Suit alleges state ‘raided’ energy funds

Alleging that state government is “raiding” Connecticut’s clean energy and energy-efficiency program funds, several businesses and ratepayer organizations joined the Connecticut Fund for the Environment in a federal lawsuit to block the state’s actions.

“Last year the state of Connecticut decided to take $155 million in funds paid by residents on their electric bills for specific energy-efficiency and clean energy services for ratepayers and used it to plug an unrelated budget hole. We believe the state’s action is illegal and unconstitutional and are demanding these funds be protected and used for their intended contractual purpose: energy efficiency and clean energy projects that reduce home energy bills, generate economic activity, and reduce air pollution,” said Roger Reynolds, chief legal director at Connecticut Fund for the Environment.

Holland & Knight and Feiner Wolfson filed the complaint for the plaintiffs Tuesday, May 15, in the U.S. District Court. Plaintiffs are Leticia Colon de Mejias; the Connecticut Fund for the Environment Inc.; Fight the Hike; Energy Efficiencies Solutions LLC; Best Home Performance of CT LLC; Connecticut Citizen Action Group; New England Smart Energy Group LLC; CT Weatherproof Insulation LLC; Steven C. Osuch; Jonathan Casiano; and Bright Solutions LLC.

Defendants are Gov. Dannel P. Malloy, state Treasurer Denise Nappier and Comptroller Kevin Lembo.

“It is never too late to do the right thing; therefore, we are calling on the state of Connecticut to return the diverted ratepayer funds for the specific purposes of serving the ratepayer and meeting the state’s written climate, energy and economic goals. The time is now!” said Leticia Colon de Mejias.

The suit alleges that last year the legislature directed the Malloy administration to divert $175 million from the Conservation & Load Management, Regional Greenhouse Gas Initiative and Clean Energy funds to the General Fund to fill a budget gap over two years. Much of the funding is raised from a small charge on state electric bills, paid by ratepayers to their utility in return for specific services to be provided.

The legislature voted last week to restore $10 million of the Conservation & Load Management Fund in fiscal year 2019, leaving a gap of $165 million in unlawfully seized ratepayer funds.

The plaintiffs argue that using the funding for other than its intended purpose is a breach of the contracts clause of the United States Constitution, and also functions as an illegal tax on tax-exempt organizations such as nonprofits that are ratepayers.

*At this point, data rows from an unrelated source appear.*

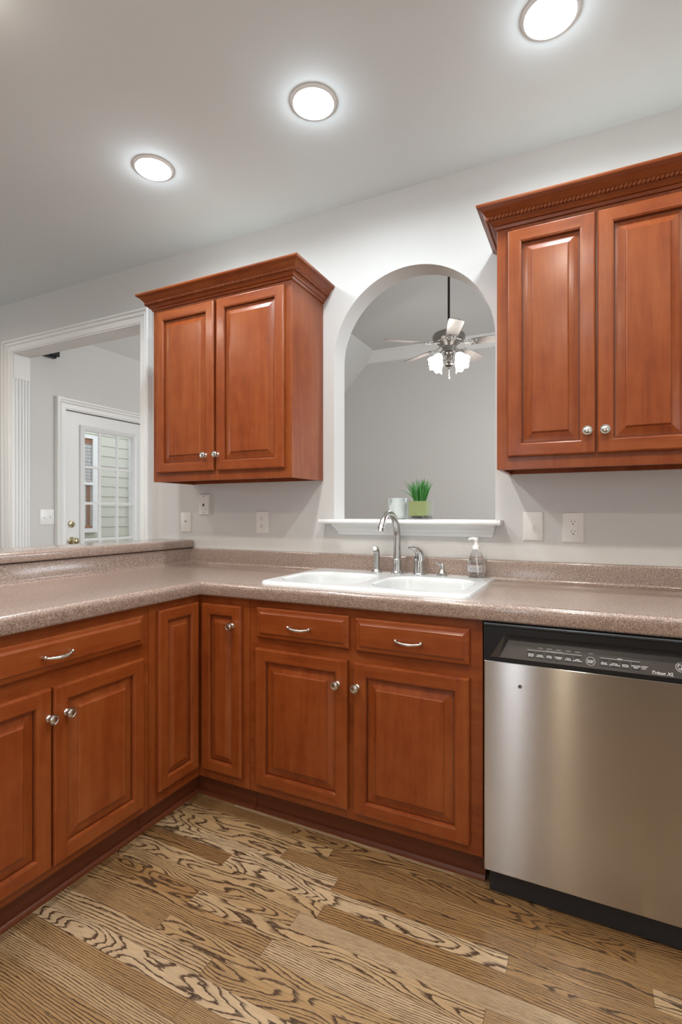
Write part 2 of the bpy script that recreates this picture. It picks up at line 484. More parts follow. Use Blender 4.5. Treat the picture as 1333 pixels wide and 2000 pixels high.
# left dining wall with an added window, rear wall with an added door
mb = curve_slab([(-4.7, 0), (0, 0), (0, CEIL), (-4.7, CEIL)], [[(-3.15, 0.8), (-3.15, 2.2), (-1.25, 2.2), (-1.25, 0.8)]], 0.1, lambda u, v, h: (-6.1 + h, u, v))
struct('wall_left', mb, M_WALL, 'dining end wall with an added window')
mb = MB()
for yy in (-3.15, -2.23, -1.30): mb.box(-6.06, -6.01, yy, yy + 0.05, 0.8, 2.2)
for zz in (0.8, 1.48, 2.15): mb.box(-6.06, -6.01, -3.10, -1.30, zz, zz + 0.05)
wf = struct('added_window_1', mb, M_TRIM, 'unseen white dining window added for fill light')  # added out of view as a fill source for the kitchen
mb = MB(); mb.box(-6.04, -6.035, -3.13, -1.27, 0.82, 2.18); build('window_pane', mb, M_PANE, wf)
mb = curve_slab([(-6.1, 0), (-0.90, 0), (-0.90, 2.2), (-0.52, 2.2), (-0.52, 0), (1.7, 0), (1.7, CEIL), (-6.1, CEIL)], [], 0.1, lambda u, v, h: (u, -4.6 - h, v))
struct('wall_rear', mb, M_WALL, 'wall behind the camera')
mb = MB(); mb.box(-0.90, -0.80, -4.67, -4.62, 0, 2.2); mb.box(-0.62, -0.52, -4.67, -4.62, 0, 2.2)
mb.box(-0.80, -0.62, -4.67, -4.62, 0, 0.28); mb.box(-0.80, -0.62, -4.67, -4.62, 2.1, 2.2)
d2 = struct('added_door_2', mb, M_WOOD, 'narrow glazed door added behind the camera for the dishwasher streak')  # added unseen; its pane makes the white streak on the dishwasher
mb = MB(); mb.box(-0.80, -0.62, -4.65, -4.645, 0.28, 2.1); build('door_pane', mb, M_PANE, d2)

# family room
mb = curve_slab([(WT, 0), (0.415, 0), (0.415, 2.055), (1.285, 2.055), (1.285, 0), (FAMY, 0), (FAMY, 2.70), (WT, 2.70)], [], 0.12, lambda u, v, h: (LWX - h, u, v))
struct('wall_porch', mb, M_WALL, 'grey wall carrying the glazed white door')
mb = MB(); mb.box(LWX - 0.12, 2.0, FAMY, FAMY + 0.12, 0, 4.0); struct('wall_far', mb, M_WALL, 'far grey wall of the room beyond the arch')
mb = curve_slab([(WT, 0), (FAMY, 0), (FAMY, 4.0), (WT, 4.0)], [[(1.45, 0.9), (1.45, 2.5), (3.35, 2.5), (3.35, 0.9)]], 0.1, lambda u, v, h: (2.0 + h, u, v))
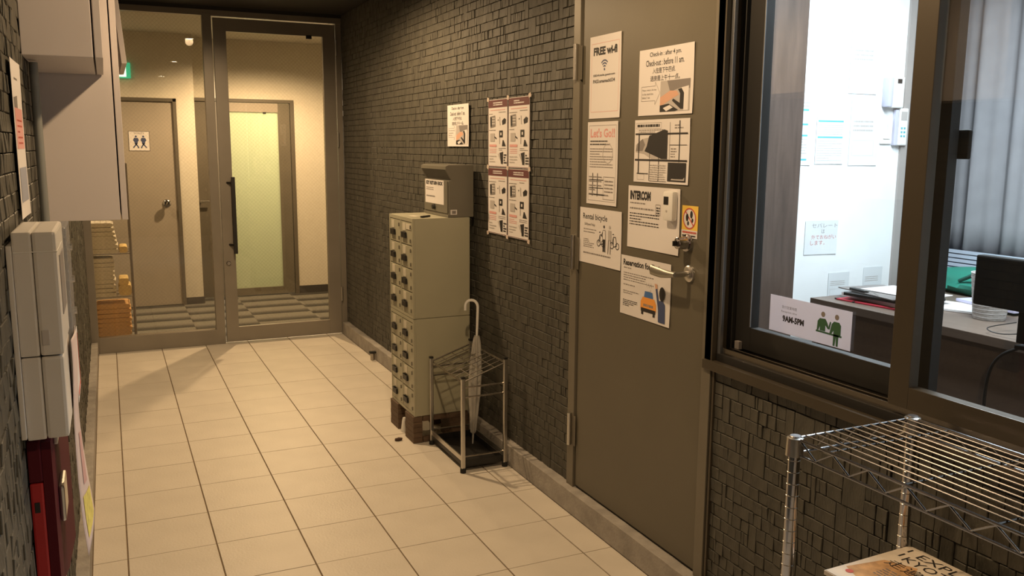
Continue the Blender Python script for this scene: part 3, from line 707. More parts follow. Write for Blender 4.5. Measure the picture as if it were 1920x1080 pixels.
# reception hours sign on the inner sash glass
def sign_mat():
    m = bpy.data.materials.new('translucent_film'); m.use_nodes = True; nt = m.node_tree; nt.nodes.clear()
    out = nt.nodes.new('ShaderNodeOutputMaterial'); t = nt.nodes.new('ShaderNodeBsdfTranslucent'); t.inputs[0].default_value = (.8, .76, .8, 1)
    d = nt.nodes.new('ShaderNodeBsdfDiffuse'); d.inputs[0].default_value = (.62, .60, .64, 1); a = nt.nodes.new('ShaderNodeMixShader'); a.inputs[0].default_value = .5
    nt.links.new(t.outputs[0], a.inputs[1]); nt.links.new(d.outputs[0], a.inputs[2]); nt.links.new(a.outputs[0], out.inputs[0]); return m
S = Sheet('reception_hours_sign', .305, .103, MR(1.7235, -2.0375, .988), 'white sign reading 9AM-5PM with two green counter figures on the glass', 'sign', curl=0, mat_=sign_mat())
S.text('notice_text', M_INKG, '受付営業時間', .16, .235, .35, .32, .0); S.text('notice_text', M_INKG, 'Reception time', .155, .37, .355, .44, 0); S.text('hours_text', M_INK, '9AM-5PM', .175, .50, .45, .68, .05)
def fig(cu, waist):
    S.disc('counter_pictogram', M_GREEN if False else M_INKG, cu, .225, .024)
    if waist:
        S.poly('counter_pictogram', M_GREEN, [(cu-.035, .34), (cu+.03, .33), (cu+.055, .42), (cu+.07, .52), (cu+.085, .37), (cu+.10, .385), (cu+.085, .58), (cu+.062, .58), (cu+.035, .50), (cu+.035, .66), (cu-.03, .66), (cu-.03, .55), (cu-.045, .66), (cu-.065, .66), (cu-.06, .42)])
    else:
        S.poly('counter_pictogram', M_GREEN, [(cu-.03, .345), (cu+.03, .345), (cu+.052, .42), (cu+.052, .68), (cu+.03, .70), (cu+.028, .97), (cu+.006, .97), (cu, .74), (cu-.008, .97), (cu-.03, .97), (cu-.03, .58), (cu-.05, .67), (cu-.075, .67), (cu-.055, .42)])
fig(.675, True); fig(.835, False); S.line('counter_pictogram', M_GREEN, [(.60, .685), (.90, .70)], .016); S.done()

# ------------------------------------------------------------------ reception room
RX0, RX1, RY0, RY1 = 1.80, 3.95, -.80, -4.6
struct(B('floor', (RX0, RY1, -.06), (RX1, -.72, 0), mat('room_floor', (.16, .11, .08), .5)))
struct(B('ceiling', (RX0, RY1, 2.46), (RX1, -.72, 2.52), M_WALLW))
struct(B('wall_far', (2.79, RY0, 0), (3.412, RY0+.08, 2.46), M_WALLW))
struct(B('trim_1', (3.412, RY0-.012, 0), (3.452, RY0+.08, 2.46), mat('grey_trim', (.36, .33, .31), .5)))
struct(B('wall_recess', (3.455, RY0+.35, 0), (RX1+.1, RY0+.40, 2.46), mat('navy_dark', (.012, .014, .03), .7)))
struct(B('door_5', (1.86, RY0-.03, 0), (2.788, RY0+.03, 2.30), M_WOODD))
struct(B('wall_far', (1.80, RY0, 2.30), (2.79, RY0+.08, 2.46), M_WALLW))
struct(B('wall_back', (RX0, RY1-.08, 0), (RX1, RY1, 2.46), M_WALLW))
struct(MB().box((RX1, RY1, 0), (RX1+.08, -.40, .72)).box((RX1, RY1, 2.1), (RX1+.08, -.40, 2.46)).box((RX1, RY1, .72), (RX1+.08, -2.6, 2.1)).build('wall_window_side', M_WALLW))
w2 = struct(empty('window_2', (RX1, -1.6, .72)))
P('window_frame', (RX1+.02, -2.6, .72), (RX1+.06, -.45, .76), M_SILV, w2)
for y in (-1.5, -2.55, -.5): P('window_frame', (RX1+.02, y, .76), (RX1+.06, y+.05, 2.1), M_SILV, w2)
P('window_pane', (RX1+.035, -2.55, .76), (RX1+.04, -.45, 2.1), mat('dusk_pane', (.25, .30, .40), .3), w2, 0)
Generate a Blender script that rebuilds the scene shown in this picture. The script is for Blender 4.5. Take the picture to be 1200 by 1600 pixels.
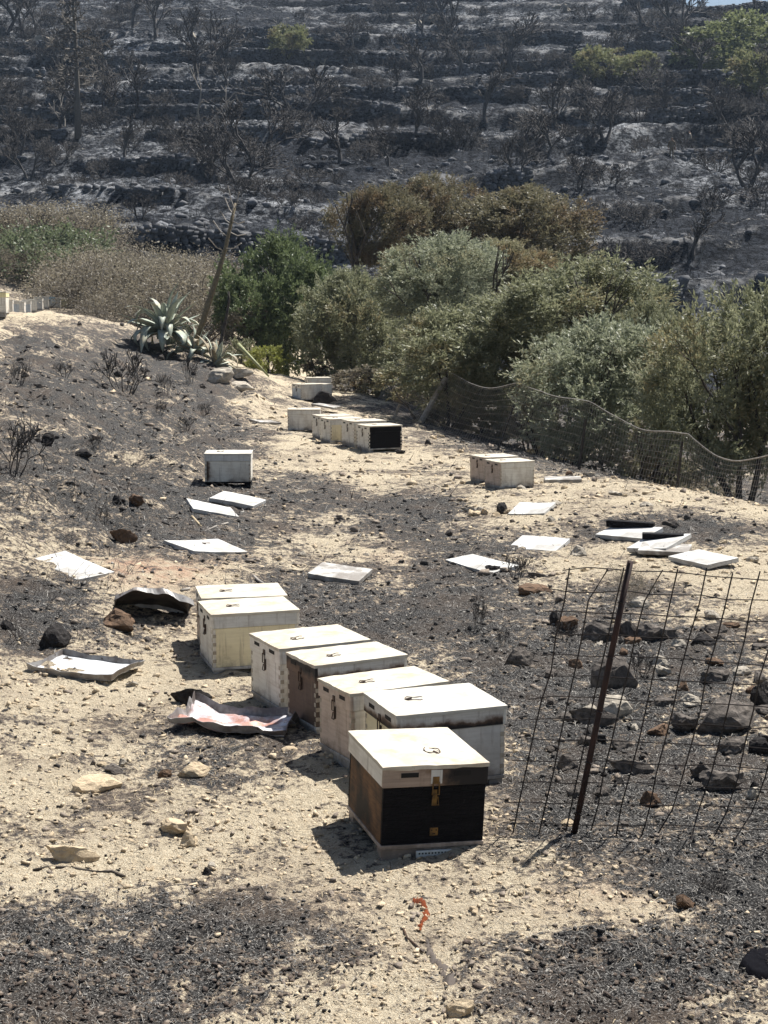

“We are requesting that the court declare the funding sweep unconstitutional and thus null and void, and issue an injunction forbidding the state from sweeping the funds,” according to a press release from the Connecticut Fund for the Environment.

“Conventional wisdom is that the General Assembly can change priorities and reallocate tax revenue with the stroke of the legislative pen,” said attorney Stephen J. Humes, a partner at Holland & Knight. “But this time is different and lawmakers went too far. We all should be worried when the state uses its extraordinary powers and literally takes and diverts funds held in private bank accounts of utilities to subsidize the General Fund coffers.”

“If this raid is not stopped, it will add to the hundreds of millions that state lawmakers have quietly taken from people who pay a UI or Eversource electric bill over the past 10-plus years,” said Mike Trahan, executive director of Solar Connecticut. “That money was supposed to be returned back to ratepayers in the form of low-cost clean energy and energy-efficiency products and services. Instead, state lawmakers took those hundreds of millions of dollars and used it to balance state budgets when they couldn’t balance the budget with their own funds.”

Stephanie Weiner, CEO and founder of New England Smart Energy Group LLC, said, “We are now seeing the real-life fallout of this misguided, irresponsible decision by the state to divert funds that wasn’t theirs to take; we are not only losing valuable, skilled technicians but we are losing entire companies. If these funds are not restored in the very near future we will see a once thriving and growing Connecticut industry, that actually helped all the residents of Connecticut save money on their energy bills, disappear forever.”